One winter's night I saw him on stage in Tops of the Town. He staggered around in the spotlight wearing a top hat, a white scarf and holding a cane as the audience laughed. "A skilled comedian," the adjudicator declared in his summation of the night.

The doctor is just one of those ghosts from the past who surfaces in November; one of those long-gone angels. They float up to the surface of my mind, because in November I wait for them like a man in a boat waits for fish.


Point of no return
Sometimes I think of another man who went to say his prayers one Sunday morning in November, and never again returned to the big kitchen where his wife waited, near the lough shore. She watched the clock all morning wondering how he could be so late returning from the Remembrance Day service in Enniskillen, and she didn't know why all the helicopters were in the sky until she turned on the radio and realised he was never coming home again.

I’ve been thinking about the dead in November ever since my mother left a jug of water on the table on All Soul’s Night long ago, as I sat in my grandmother’s rocking chair at the range in the scrubbed kitchen, like a cat softly dozing.

It’s a dark month, as nature holds its dying breath and the light fails. But it’s a time I love, because the other world seems closer.

A lot of my friends don’t appreciate the magic of November any more, because they live in urban areas with street lighting, whereas I still live inside the seasons, the fading daylight wrapped around me, and the dead leaves beneath my feet.


Even the cat is depressed
Half my Facebook friends live on streets or in high-rise flats or apartment blocks, or overlooking other streets and other houses, full of cars and bicycles. I languish in soggy fields, with so much rain pelting the gable wall that even the cat suffers from depression.

It’s the way she won’t sit still on the sofa any more that worries me. It’s the way she won’t curl up at the fire or roll on her back and look for a rub. The way she cries for food, so plaintive, and then stares at the nuggets like she was confused, and doesn’t purr, and heads out through the cat flap with her tail in the air. Five minutes later she’s at the window wanting to get in again, and terrified in her inarticulate dark as the November shadows gather on the window pane. But it’s the lack of purring that really worries me.

I think awareness of death entered her consciousness when the other cat died.
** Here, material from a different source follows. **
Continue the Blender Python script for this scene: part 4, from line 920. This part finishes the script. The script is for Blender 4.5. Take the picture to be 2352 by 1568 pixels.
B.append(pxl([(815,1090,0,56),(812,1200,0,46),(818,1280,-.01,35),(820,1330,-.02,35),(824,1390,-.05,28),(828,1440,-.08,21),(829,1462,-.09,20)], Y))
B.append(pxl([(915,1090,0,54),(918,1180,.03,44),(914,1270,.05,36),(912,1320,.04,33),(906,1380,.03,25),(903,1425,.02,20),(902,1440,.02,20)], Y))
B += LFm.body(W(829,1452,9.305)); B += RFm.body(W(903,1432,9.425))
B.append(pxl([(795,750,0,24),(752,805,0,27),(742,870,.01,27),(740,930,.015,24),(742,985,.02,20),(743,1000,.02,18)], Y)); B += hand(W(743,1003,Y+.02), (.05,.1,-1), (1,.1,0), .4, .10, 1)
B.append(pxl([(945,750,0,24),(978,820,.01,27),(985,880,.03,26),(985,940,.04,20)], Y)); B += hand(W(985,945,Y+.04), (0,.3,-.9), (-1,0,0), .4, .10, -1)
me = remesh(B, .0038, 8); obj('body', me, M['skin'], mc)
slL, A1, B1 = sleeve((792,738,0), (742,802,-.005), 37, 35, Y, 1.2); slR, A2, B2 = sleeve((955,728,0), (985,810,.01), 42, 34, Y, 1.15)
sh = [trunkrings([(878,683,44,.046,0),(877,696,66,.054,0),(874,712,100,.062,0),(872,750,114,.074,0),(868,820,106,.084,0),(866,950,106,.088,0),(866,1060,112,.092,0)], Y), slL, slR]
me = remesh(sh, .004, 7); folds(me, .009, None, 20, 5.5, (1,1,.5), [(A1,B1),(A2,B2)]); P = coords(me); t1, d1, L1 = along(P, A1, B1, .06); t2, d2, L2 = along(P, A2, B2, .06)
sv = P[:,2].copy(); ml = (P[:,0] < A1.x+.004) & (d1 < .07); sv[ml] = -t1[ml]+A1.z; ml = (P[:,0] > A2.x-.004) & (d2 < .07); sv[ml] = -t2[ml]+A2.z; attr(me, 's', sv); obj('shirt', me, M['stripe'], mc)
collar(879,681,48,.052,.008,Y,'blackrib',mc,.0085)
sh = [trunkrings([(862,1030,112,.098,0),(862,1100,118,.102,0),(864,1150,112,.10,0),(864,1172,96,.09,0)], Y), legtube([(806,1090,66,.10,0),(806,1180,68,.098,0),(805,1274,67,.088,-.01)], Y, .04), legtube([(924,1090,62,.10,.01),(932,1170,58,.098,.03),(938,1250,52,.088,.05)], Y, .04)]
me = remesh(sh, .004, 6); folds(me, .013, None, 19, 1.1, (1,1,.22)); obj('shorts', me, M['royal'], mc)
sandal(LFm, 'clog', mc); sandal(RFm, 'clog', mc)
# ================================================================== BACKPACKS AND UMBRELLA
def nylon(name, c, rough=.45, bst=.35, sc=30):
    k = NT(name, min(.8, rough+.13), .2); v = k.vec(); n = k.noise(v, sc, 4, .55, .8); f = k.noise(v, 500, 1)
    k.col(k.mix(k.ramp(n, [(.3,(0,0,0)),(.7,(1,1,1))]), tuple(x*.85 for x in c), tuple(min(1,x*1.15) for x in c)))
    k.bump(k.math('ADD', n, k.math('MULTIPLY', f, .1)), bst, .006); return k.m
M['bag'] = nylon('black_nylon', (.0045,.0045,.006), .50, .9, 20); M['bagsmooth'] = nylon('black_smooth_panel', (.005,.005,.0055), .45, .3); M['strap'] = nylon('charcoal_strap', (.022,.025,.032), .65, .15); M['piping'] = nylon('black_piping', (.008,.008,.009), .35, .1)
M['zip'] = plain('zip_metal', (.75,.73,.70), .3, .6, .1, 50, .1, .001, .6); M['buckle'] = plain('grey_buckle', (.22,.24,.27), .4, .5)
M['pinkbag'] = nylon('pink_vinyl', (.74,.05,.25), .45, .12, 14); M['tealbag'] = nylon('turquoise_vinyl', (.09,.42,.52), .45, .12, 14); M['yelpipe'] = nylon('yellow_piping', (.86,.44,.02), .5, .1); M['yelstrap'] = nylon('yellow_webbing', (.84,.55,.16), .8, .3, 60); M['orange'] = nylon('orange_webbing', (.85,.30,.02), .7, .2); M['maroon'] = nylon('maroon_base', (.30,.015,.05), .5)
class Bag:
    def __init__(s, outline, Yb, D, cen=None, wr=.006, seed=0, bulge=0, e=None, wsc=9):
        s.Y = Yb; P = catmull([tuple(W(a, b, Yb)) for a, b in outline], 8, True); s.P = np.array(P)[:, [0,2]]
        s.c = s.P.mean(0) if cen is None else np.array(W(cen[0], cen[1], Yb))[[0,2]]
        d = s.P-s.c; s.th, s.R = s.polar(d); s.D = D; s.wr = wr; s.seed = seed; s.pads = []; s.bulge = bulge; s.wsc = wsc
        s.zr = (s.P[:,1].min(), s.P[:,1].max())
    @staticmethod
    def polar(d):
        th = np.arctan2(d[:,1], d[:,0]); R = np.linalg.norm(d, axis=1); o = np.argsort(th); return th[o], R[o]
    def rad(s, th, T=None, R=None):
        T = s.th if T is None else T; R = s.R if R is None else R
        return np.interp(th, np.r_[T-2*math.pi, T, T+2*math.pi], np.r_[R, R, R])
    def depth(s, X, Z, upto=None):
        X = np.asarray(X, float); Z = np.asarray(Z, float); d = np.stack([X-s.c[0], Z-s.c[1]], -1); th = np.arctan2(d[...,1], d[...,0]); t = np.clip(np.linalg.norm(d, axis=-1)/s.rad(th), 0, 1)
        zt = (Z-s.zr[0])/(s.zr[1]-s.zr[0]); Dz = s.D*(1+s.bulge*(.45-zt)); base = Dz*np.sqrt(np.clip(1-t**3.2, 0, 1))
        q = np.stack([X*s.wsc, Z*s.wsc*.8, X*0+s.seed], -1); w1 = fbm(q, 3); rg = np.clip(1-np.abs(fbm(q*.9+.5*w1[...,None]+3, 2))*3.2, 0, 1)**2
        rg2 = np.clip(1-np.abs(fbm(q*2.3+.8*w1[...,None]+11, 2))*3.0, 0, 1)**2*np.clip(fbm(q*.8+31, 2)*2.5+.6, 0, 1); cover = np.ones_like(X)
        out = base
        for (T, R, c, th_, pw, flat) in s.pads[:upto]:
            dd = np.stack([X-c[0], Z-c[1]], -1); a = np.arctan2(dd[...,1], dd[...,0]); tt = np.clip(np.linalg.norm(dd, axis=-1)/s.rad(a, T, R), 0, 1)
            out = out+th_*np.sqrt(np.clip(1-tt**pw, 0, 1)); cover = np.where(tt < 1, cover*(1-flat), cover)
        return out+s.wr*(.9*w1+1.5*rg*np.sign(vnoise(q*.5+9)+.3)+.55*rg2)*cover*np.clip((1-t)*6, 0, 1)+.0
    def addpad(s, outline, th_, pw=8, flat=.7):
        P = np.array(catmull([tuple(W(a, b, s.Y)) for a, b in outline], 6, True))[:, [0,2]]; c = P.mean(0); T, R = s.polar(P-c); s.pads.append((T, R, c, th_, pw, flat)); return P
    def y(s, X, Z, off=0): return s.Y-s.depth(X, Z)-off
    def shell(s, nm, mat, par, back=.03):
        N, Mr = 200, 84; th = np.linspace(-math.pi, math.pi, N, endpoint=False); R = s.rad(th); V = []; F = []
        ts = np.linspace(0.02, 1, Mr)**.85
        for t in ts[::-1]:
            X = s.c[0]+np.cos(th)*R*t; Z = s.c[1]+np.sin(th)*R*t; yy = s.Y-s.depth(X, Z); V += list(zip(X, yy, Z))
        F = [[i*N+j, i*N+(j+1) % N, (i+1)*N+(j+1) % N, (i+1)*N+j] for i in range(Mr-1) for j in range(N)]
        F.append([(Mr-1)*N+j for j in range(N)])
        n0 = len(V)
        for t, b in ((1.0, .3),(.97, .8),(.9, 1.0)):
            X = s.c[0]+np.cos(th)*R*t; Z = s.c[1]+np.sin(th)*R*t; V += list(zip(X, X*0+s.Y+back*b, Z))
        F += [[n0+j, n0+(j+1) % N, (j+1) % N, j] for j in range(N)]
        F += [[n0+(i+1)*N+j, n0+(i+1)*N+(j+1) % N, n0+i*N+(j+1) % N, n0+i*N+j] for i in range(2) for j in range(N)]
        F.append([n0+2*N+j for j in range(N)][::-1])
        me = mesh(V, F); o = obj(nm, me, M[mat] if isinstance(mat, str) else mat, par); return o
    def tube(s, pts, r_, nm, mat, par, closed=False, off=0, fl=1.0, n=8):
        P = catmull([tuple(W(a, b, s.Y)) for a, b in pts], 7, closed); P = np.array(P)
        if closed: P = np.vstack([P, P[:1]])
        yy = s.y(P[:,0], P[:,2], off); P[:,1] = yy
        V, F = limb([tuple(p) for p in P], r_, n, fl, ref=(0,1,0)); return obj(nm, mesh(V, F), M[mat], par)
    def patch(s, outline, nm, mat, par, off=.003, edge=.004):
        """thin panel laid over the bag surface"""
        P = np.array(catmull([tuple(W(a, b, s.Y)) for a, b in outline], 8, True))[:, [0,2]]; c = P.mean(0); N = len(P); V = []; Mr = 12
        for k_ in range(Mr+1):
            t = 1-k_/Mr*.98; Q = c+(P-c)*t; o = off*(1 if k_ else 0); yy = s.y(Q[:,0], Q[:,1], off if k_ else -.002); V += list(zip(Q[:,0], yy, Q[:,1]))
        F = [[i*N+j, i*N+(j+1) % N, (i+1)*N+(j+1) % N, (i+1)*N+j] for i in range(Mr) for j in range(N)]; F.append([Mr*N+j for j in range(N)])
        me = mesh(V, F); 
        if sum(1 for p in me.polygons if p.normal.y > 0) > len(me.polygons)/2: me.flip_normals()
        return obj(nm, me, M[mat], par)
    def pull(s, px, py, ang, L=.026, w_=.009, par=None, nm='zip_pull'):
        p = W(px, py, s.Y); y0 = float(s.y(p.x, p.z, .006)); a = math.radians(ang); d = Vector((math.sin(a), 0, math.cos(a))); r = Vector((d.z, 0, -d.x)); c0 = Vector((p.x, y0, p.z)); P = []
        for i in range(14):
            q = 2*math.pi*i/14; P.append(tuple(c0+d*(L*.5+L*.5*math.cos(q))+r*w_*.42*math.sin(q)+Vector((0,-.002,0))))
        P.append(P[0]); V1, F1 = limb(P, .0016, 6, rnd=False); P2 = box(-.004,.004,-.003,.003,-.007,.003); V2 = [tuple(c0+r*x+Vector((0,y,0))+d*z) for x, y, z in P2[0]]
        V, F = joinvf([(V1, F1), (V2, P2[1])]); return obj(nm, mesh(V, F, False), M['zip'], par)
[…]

Ronnie lay down outside the door on Good Friday, closed her eyes and began to rot, and now Roxie must enter the winter alone, with no significant other cat to hiss at or follow through the grass.

Because they often hissed, and fought and stared, and then purred together at the fire, caught in the loop of unconscious symbiotic love that the Dalai Lama might call attachment.

So she is more like me now, in November, looking out the window, as we hold our breath and wait. Wait for things to get darker. Wait for someone to light a candle. Wait for the faces of old friends, to surface on the glass, or to come in dreams like angels, and guide us through the dark.